Linux tries to keep the boundary between kernel and user-space rigid, with a well-defined documented API / ABI for user-space to interact with the kernel via system calls. (e.g. on x86-64, via the syscall instruction). User-space doesn't need to care what's on the other side of that wall, and usually not even where its pages are in virtual memory as long as it has pointers to them.

When glibc malloc wants more pages from the OS, it uses mmap(MAP_ANONYMOUS) or brk to get them, and hand out chunks of them for small calls to malloc. It keeps bookkeeping data structures in user-space (so that's per-process of course).

I know Linux is set up differently and I kind of have the whole address space to myself, but I guess there are some memory areas I am not allowed to touch.

Yeah, every process has its own virtual address space. You can only touch the parts you've allocated, otherwise the resulting page fault will be "invalid" (OS knows there isn't supposed to be a physical page for that virtual page) and will deliver a SIGSEGV signal to your process if you try to read or write it. ("valid" page faults happen because of swap space or lazy allocation / copy-on-write; the kernel updates the HW page tables and returns to user-space for it to re-run the instruction that faulted.)

Also, the kernel claims the high half of virtual address space for its own use. (https://wiki.osdev.org/Higher_Half_Kernel). See also https://www.kernel.org/doc/Documentation/x86/x86_64/mm.txt for Linux's x86-64 memory map layout.

I can't find any 'assembly' system call.

mmap and brk are true system calls. See the "notes" section of the brk(2) man page. Section 2 man pages are system calls, section 3 are libc functions.
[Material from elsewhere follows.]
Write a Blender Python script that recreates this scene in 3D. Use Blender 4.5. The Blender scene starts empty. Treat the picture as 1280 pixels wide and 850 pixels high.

Of course in C when you call mmap(...), you're actually calling a wrapper function in glibc. glibc provides wrapper functions, not inline asm macros that use the syscall instruction directly.

See also The Definitive Guide to Linux System Calls which explains the asm interface, and also the VDSO pages. Linux maps some kernel memory (read-only) into your user-space process, holding code and data so getpid() and clock_gettime() can run in user-space.

Also various Q&As on Stack Overflow, including What are the calling conventions for UNIX & Linux system calls on i386 and x86-64


So one of the things I am trying to find is how much memory is available to my program

There isn't a system call to query the current memory map of your process. Parsing /proc/self/maps would be your best bet.

See Finding mapped memory from inside a process for some fun ideas on using system calls to scan ranges of virtual address space for mapped pages. e.g. Like Linux's mincore(2) syscall returns -ENOMEM if the specified range contains any unmapped pages.